The proposed acquisition of P&N Beverages by Japanese beverage giant Asahi has met with opposition from the Australian Competition & Consumer Commission (ACCC).

With Asahi already owning Schweppes Australia, which is bought from Cadbury in 2008 for just over $1 billion, the ACCC has ruled that the $364 m bid for P&N would leave too little competition at the lower end of the carbonated soft drinks market.

"At the heart of the ACCC’s concerns is that the proposed acquisition will remove a vigorous and effective competitor in the markets for the supply of carbonated soft drinks (CSDs) and cordial," ACCC chairman Graeme Samuel said.

Since acquiring Schweppes Australia, Asahi owns one fifth of the market share, behind Coco-Cola Amatil, which holds close to three quarters.

"The proposed acquisition would remove P&N as a vigorous and effective competitor in the CSD market and would result in Asahi and Coca-Cola Amatil being the only remaining significant competitors in the CSD market."

If Asahi were to take on P&N, it would greatly increase the Japanese company’s market share and would provide them with the opportunity to increase the prices of this sector.

"Since Asahi will face little competition from other suppliers in relation to the lower priced value CSDs, Asahi would have the ability and incentive to increase the price of P&N’s branded and private label CSDs post acquisition.

"The proposed acquisition would weaken the constraint provided on the Schweppes range of CSDs, allowing Asahi to also increase the price of its Schweppes range of CSDs," Mr Samuel said.

Further, following the acquisition, Asahi will lose the incentive to supply private label CSDs in competition with P&N.

Mr Samuel said the ACCC concluded that the acquisition would remove a strong competitive constraint in the cordial market.

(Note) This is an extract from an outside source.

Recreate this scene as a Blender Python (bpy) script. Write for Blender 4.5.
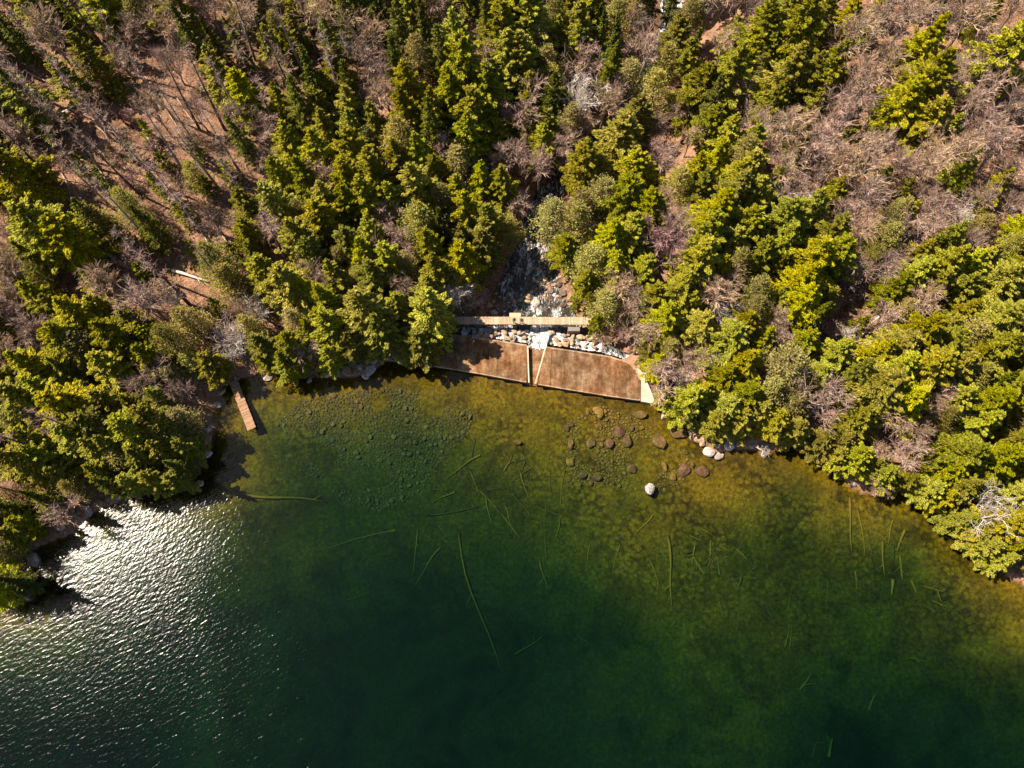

"P&N has been successful in growing its market share through discounting and product innovation. While there are other sources of competition in the cordial market such as Golden Circle and private label cordial, the ACCC concluded that these constraints would be insufficient to replace the competition lost from the removal of P&N.

"The ACCC considered that the proposed acquisition will allow Asahi to increase the price of its Cottee’s cordial product."

The ACCC has given consideration to whether the competition concerns can be resolved, and has concluded that the appropriate decision is to oppose the acquisition.